Exploring two-spin internal linear combinations for the recovery of the CMB polarization

TL;DR

This paper introduces a novel linear combination method for CMB polarization recovery that preserves the physical coherence of the polarization angle across frequencies, improving upon previous techniques.

Contribution

It proposes a two-spin internal linear combination approach that accounts for frequency-dependent polarization phase shifts, enhancing CMB polarization analysis.

Findings

Achieved residual levels comparable to existing ILC methods.

Successfully simulated polarization rotation effects like Faraday rotation.
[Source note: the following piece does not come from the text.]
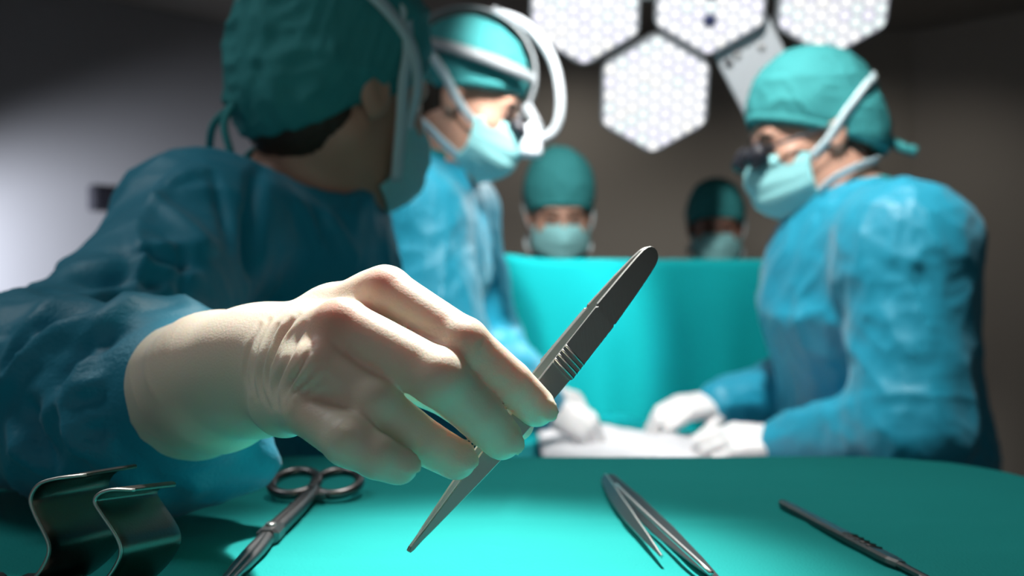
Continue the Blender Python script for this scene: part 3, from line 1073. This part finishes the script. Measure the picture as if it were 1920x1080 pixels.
def make_hair(H, c, parent, m=None):
    cw = c + H @ np.array([-0.03, 0, -0.01])
    F_ = Field(cw - 0.13, cw + 0.13, 0.005)
    F_.ell(c + H @ np.array([-0.026, 0, 0.008]), (0.090, 0.0775, 0.098), H, 0)
    F_.cut(c + H @ np.array([0.004, 0, 0]), H @ np.array([1, 0, -0.25]), 0.008)
    F_.cut(c + H @ np.array([0, 0, 0.05]), H @ np.array([0, 0, 1]), 0.004)
    F_.ell(c + H @ np.array([-0.006, 0.085, -0.012]), (0.026, 0.024, 0.036), H, 0.004, sub=True)
    F_.ell(c + H @ np.array([-0.006, -0.085, -0.012]), (0.026, 0.024, 0.036), H, 0.004, sub=True)
    V, Q = F_.mesh(1)
    V = V + normals(V, Q) * (0.002 * folds(V, H @ np.array([-0.3, 0, 1]), 0.008, 0.05, 3)[:, None])
    return quadmesh('hair', V, Q, m or M_HAIR, parent)


# a gloved hand in its own space: x to the fingertips, y to the thumb side, z out of the back of the hand
def hand_points(curl, spread=1.0, thumb=0.0, mirror=1):
    fing = {'index': ((0.086, 0.027, 0.0), (0.045, 0.026, 0.020), 0.0098), 'middle': ((0.090, 0.008, 0.003), (0.050, 0.029, 0.021), 0.0102),
            'ring': ((0.085, -0.012, 0.001), (0.046, 0.027, 0.020), 0.0096), 'pinky': ((0.076, -0.030, -0.004), (0.036, 0.020, 0.017), 0.0084)}
    out = []
    for i, (nm, (mcp, ln, r)) in enumerate(fing.items()):
        c = curl[i] if isinstance(curl[0], (list, tuple)) else curl
        p = np.array(mcp); a = 0.0; pts = [p]
        sp = (1.5 - i) * 0.05 * spread
        for k in range(3):
            a += math.radians(c[k])
            p = p + ln[k] * np.array([math.cos(a) * math.cos(sp), math.sin(sp), -math.sin(a)])
            pts.append(p)
        out.append((pts, [r * 1.08, r, r * 0.92, r * 0.82]))
    th = [np.array(p) for p in ((0.018, 0.020, -0.010), (0.050, 0.046, -0.022 - 0.01 * thumb), (0.078, 0.050, -0.036 - 0.02 * thumb), (0.100, 0.040, -0.046 - 0.03 * thumb))]
    out.append((th, [0.016, 0.0125, 0.0112, 0.0095]))
    for pts, _ in out:
        for q in pts: q[1] *= mirror
    return out


def make_glove(name, wrist, R, parent, curl=(35, 35, 20), mirror=1, m=None, cuff_dir=None, res=0.003, thumb=0.3):
    L = lambda p: wrist + R @ np.asarray(p, float)
    HP = hand_points(curl, 1.0, thumb, mirror)
    cuff_dir = -R[:, 0] if cuff_dir is None else norm(cuff_dir)
    allp = [L(q) for pts, _ in HP for q in pts] + [wrist, wrist + cuff_dir * 0.085]
    F_ = Field(np.min(allp, 0) - 0.06, np.max(allp, 0) + 0.06, res)
    fz = (R[:, 2], 1.25)
    for pts, rd in HP[:4]:
        F_.cone(L((0.005, pts[0][1] * 0.55, 0)), L(pts[0]), 0.0165, rd[0] * 1.15, 0.012)
    F_.cone(L((0.02, 0, 0)), L((-0.01, 0, 0)), 0.027, 0.027, 0.012, flat=fz)
    for pts, rd in HP:
        P = [L(q) for q in pts]
        for i in range(3):
            F_.cone(P[i], P[i + 1], rd[i], rd[i + 1], 0.003)
    F_.cone(L((-0.01, 0, 0)), wrist + cuff_dir * 0.075, 0.027, 0.042, 0.012, flat=fz)
    F_.cut(wrist + cuff_dir * 0.078, cuff_dir, 0.003)
    V, Q = F_.mesh(1)
    V = V + normals(V, Q) * (0.0012 * folds(V, R[:, 1], 0.010, 0.05, 7)[:, None])
    return quadmesh(name, V, Q, m or M_GLOVEW, parent)


def make_person(label, J, head_c, yaw, pitch, roll=0.0, skin=None, gown_m=None, capkw=None, straps=None, gloves=(), gown_cb=None, gown_fold=None,
                rad=None, group=None, glasses=False, eyes=True, res=0.0055, body_arm_end=True, hair_low=0.0, cap_m=None, mask_m=None):
    skin = skin or M_SKIN; gown_m = gown_m or M_GOWN; rad = rad or {}
    H = headframe(yaw, pitch, roll)
    head_c = np.asarray(head_c, float)
    J = {k: np.asarray(v, float) for k, v in J.items()}
    pel, neck = J['pelvis'], J['neck']
    root = empty('person', (pel[0], pel[1], 0), label, 'person', group)
    # ---- trunk facing from the shoulders
    sl, sr = J['sl'], J['sr']
    across = norm(sl - sr)
    spine = norm(neck - pel)
    face = norm(np.cross(across, spine))
    # ---- body: one continuous figure
    P = list(J.values()) + [head_c]
    lo = np.min(P, 0) - 0.18; hi = np.max(P, 0) + 0.20
    lo[2] = -0.01
    B = Field(lo, hi, res)
    head_volume(B, H, head_c)
    B.cone(head_c + H @ np.array([-0.022, 0, -0.055]), neck, 0.054, 0.058, 0.035)
    chest = pel + (neck - pel) * 0.68
    B.cone(chest, pel + (neck - pel) * 0.28, 0.125, 0.110, 0.04, flat=(face, 1.25))
    B.cone(pel + (neck - pel) * 0.28, pel, 0.110, 0.135, 0.04, flat=(face, 1.2))
    B.cone(neck - spine * 0.02, chest, 0.06, 0.125, 0.05, flat=(face, 1.2))
    for s, a in (('sl', 'l'), ('sr', 'r')):
        B.cone(neck - spine * 0.045, J[s], 0.05, 0.052, 0.04)
        if 'm' + a in J: B.chain([J[s], J['e' + a], J['m' + a], J['w' + a]], [0.046, 0.034, 0.025, 0.022], 0.02)
        else: B.chain([J[s], J['e' + a], J['w' + a]], [0.048, 0.036, 0.023], 0.02)
        if 'h' + a in J: B.cone(J['w' + a], J['h' + a], 0.020, 0.018, 0.015)
    for s in (-1, 1):
        hip = pel + across * 0.085 * s - np.array([0, 0, 0.03]); 
        ank = np.array([hip[0], hip[1], 0.085]) + across * 0.02 * s
        knee = (hip + ank) / 2 + face * 0.02 + np.array([0, 0, 0.02])
        B.chain([hip, knee, ank], [0.085, 0.058, 0.038], 0.02)
        fh = norm(np.array([face[0], face[1], 0]))
        B.cone([ank[0], ank[1], 0.045], np.array([ank[0], ank[1], 0.035]) + fh * 0.15, 0.042, 0.033, 0.02)
    V, Q = B.mesh(2)
    quadmesh('body', V, Q, skin, root)
    # ---- gown
    G = Field(lo - np.array([0.1, 0.1, 0]), hi + np.array([0.1, 0.1, -0.1]), res)
    rc_, rw_, rh_ = rad.get('chest', 0.165), rad.get('waist', 0.16), rad.get('hem', 0.25)
    G.cone(chest, pel + (neck - pel) * 0.25, rc_, rw_, 0.05, flat=(face, 1.15))
    hem = np.array([pel[0], pel[1], 0.38])
    G.cone(pel + (neck - pel) * 0.25, pel - np.array([0, 0, 0.1]), rw_, 0.19, 0.05, flat=(face, 1.15))
    G.cone(pel, hem, 0.18, rh_, 0.05, flat=(face, 1.1))
    G.cone(neck - spine * 0.035, chest, 0.075, rc_, 0.05, flat=(face, 1.1))
    ru, re_, rwst = rad.get('arm', 0.074), rad.get('elbow', 0.064), rad.get('wrist', 0.043)
    for s, a in (('sl', 'l'), ('sr', 'r')):
        G.cone(neck - spine * 0.05, J[s], 0.065, ru * 0.98, 0.05)
        if gown_cb and gown_cb(G, a, J): continue
        G.cone(J[s], J['e' + a], ru, re_, 0.03)
        G.cone(J['e' + a], J['w' + a], re_, rwst, 0.03)
    G.cut((0, 0, 0.40), (0, 0, -1), 0.01)
    nd = norm(head_c + H @ np.array([-0.022, 0, -0.055]) - neck)
    G.cut_ball = None
    ncut = neck + nd * rad.get('collar', 0.022)
    # neckline: clear the neck above the collar line
    G.cone(ncut, ncut + nd * 0.12, 0.062, 0.14, 0.008, sub=True)
    V, Q = G.mesh(2)
    N = normals(V, Q)
    arm_w = {}
    disp = np.zeros(len(V))
    # folds run down the trunk and along each sleeve
    tors = 0.014 * folds(V, spine, 0.075, 0.40, 31, 0.7, 2.2) + 0.006 * folds(V, spine + across * 0.3, 0.032, 0.16, 32, 0.7, 2.0)
    disp += tors
    for a in 'lr':
        s, e, w = J['s' + a], J['e' + a], J['w' + a]
        for p, q in ((s, e), (e, w)):
            d = q - p
            t = np.clip(((V - p) @ d) / (d @ d), -0.15, 1.1)
            dist = np.linalg.norm(V - p - t[:, None] * d, axis=1)
            wgt = np.clip(1.6 - dist / 0.085, 0, 1)
            ring_ = norm(np.cross(d, (0.3, 0.2, 1)))
            fl_ = 0.011 * folds(V, ring_ + norm(d) * 0.9, 0.055, 0.20, 41, 0.6, 2.2) + 0.003 * folds(V, ring_ - norm(d) * 0.5, 0.028, 0.10, 43, 0.8, 2.0)
            disp = disp * (1 - wgt) + fl_ * wgt
    if gown_fold is not None: disp = gown_fold(V, N, disp)
    V = V + N * disp[:, None]
    go = quadmesh('gown', V, Q, gown_m, root)
    # collar band
    ring, nr = [], []
    Rn = frame(nd)
    for w in np.linspace(0, 2 * math.pi, 40, endpoint=False):
        d = Rn @ np.array([0, math.cos(w), math.sin(w)])
        ring.append(ncut + d * 0.066 - nd * 0.002); nr.append(d)
    ribbon('collar', ring, nr, 0.022, 0.004, M_COLLAR, go, closed=True)
    # ---- headwear
    make_hair(H, head_c + H @ np.array([0, 0, hair_low]), root)
    make_cap(H, head_c, root, m=cap_m, **(capkw or {}))
    mk = make_mask(H, head_c, root, mask_m)
    for st in (straps or []):
        strap(H, head_c, [np.array(p) for p in st], mk)
    if eyes:
        for s in (-1, 1):
            p = head_c + H @ np.array([0.0835, 0.031 * s, 0.001])
            E = Field(p - 0.012, p + 0.012, 0.0015)
            E.ell(p, (0.0060, 0.011, 0.0048), H, 0)
            V, Q = E.mesh(1)
            quadmesh('eye', V, Q, M_DARK, root)
            br = [head_c + H @ np.array([0.092 - 0.010 * t * t, (0.012 + 0.034 * t) * s, 0.021 + 0.006 * math.sin(math.pi * t)]) for t in np.linspace(0, 1, 7)]
            tube('eyebrow', br, [0.0025, 0.0035, 0.004, 0.004, 0.0035, 0.003, 0.002], M_HAIR, root, 6)
    for g in gloves:
        make_glove('glove', parent=root, **g)
    return root, H


STR_LOW = lambda s: [(0.040, 0.072 * s, -0.092), (0.010, 0.080 * s, -0.082), (-0.030, 0.074 * s, -0.066), (-0.064, 0.050 * s, -0.060), (-0.084, 0.0, -0.058)]
STR_UP = lambda s: [(0.042, 0.074 * s, -0.030), (0.012, 0.083 * s, -0.012), (-0.03, 0.088 * s, 0.022), (-0.08, 0.072 * s, 0.052), (-0.122, 0.0, 0.066)]

# ------------------------------------------------------------------ surgeon in front, reaching to the camera with the right hand
WR = W(470, 694, 0.490)                       # right wrist
ELB = W(30, 735, 0.660)
CE = W(362, 732, 0.546); CD = norm(CE - WR)   # end of the glove cuff
SHR = W(375, 440, 0.965)
J1 = dict(pelvis=W(450, 905, 1.17), neck=W(572, 362, 1.115), sr=SHR, sl=W(610, 430, 1.32), er=ELB, wr=WR, mr=CE, hr=W(560, 670, 0.455),
          el=W(620, 720, 1.30), wl=W(715, 805, 1.31), hl=W(760, 820, 1.31))


def sleeve1(G, a, J):
    if a != 'r': return False
    um = J['sr'] + (ELB - J['sr']) * 0.45 + np.array([0.012, 0, -0.018])
    G.cone(J['sr'], um, 0.076, 0.064, 0.04)
    G.cone(um, ELB, 0.064, 0.056, 0.03)
    q = CE + CD * 0.045
    G.cone(ELB, q, 0.057, 0.058, 0.03)
    G.cone(q, CE + CD * 0.010, 0.056, 0.043, 0.012)
    G.cone(CE + CD * 0.012, WR + (CE - WR) * 0.4, 0.036, 0.026, 0.006)
    # baggy cloth hanging under the cuff
    G.cone(W(150, 800, 0.62), W(330, 838, 0.585), 0.040, 0.026, 0.03)
    G.cone(W(330, 838, 0.585), W(468, 866, 0.585), 0.026, 0.018, 0.02)
    return True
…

Demonstrated the method's ability to handle frequency-dependent polarization phase shifts.

Abstract

We present a methodology to recover cosmic microwave background (CMB) polarization in which the quantity $P = Q+ iU$ is linearly combined at different frequencies using complex coefficients. This is the most general linear combination of the $Q$ and $U$ Stokes parameters which preserves the physical coherence of the residual contribution on the CMB estimation. The approach is applied to the internal linear combination (ILC) and the internal template fitting (ITF) methodologies. The variance of $P$ of the resulting map is minimized to compute the coefficients of the linear combination. One of the key aspects of this procedure is that it serves to account for a global frequency-dependent shift of the polarization phase. Although in the standard case, in which no global E-B transference depending on frequency is expected in the foreground components, minimizing $\left\langle |P|^2\right\rangle$ is similar to minimizing $\left\langle Q^2\right\rangle$ and $\left\langle U^2\right\rangle$ separately (as previous methodologies proceed), multiplying $Q$ and $U$ by different coefficients induces arbitrary changes in the polarization angle and it does not preserve the coherence between the spinorial components. The approach is tested on simulations, obtaining a similar residual level with respect to the one obtained with other implementations of the ILC, and perceiving the polarization rotation of a toy model with the frequency dependence of the Faraday rotation.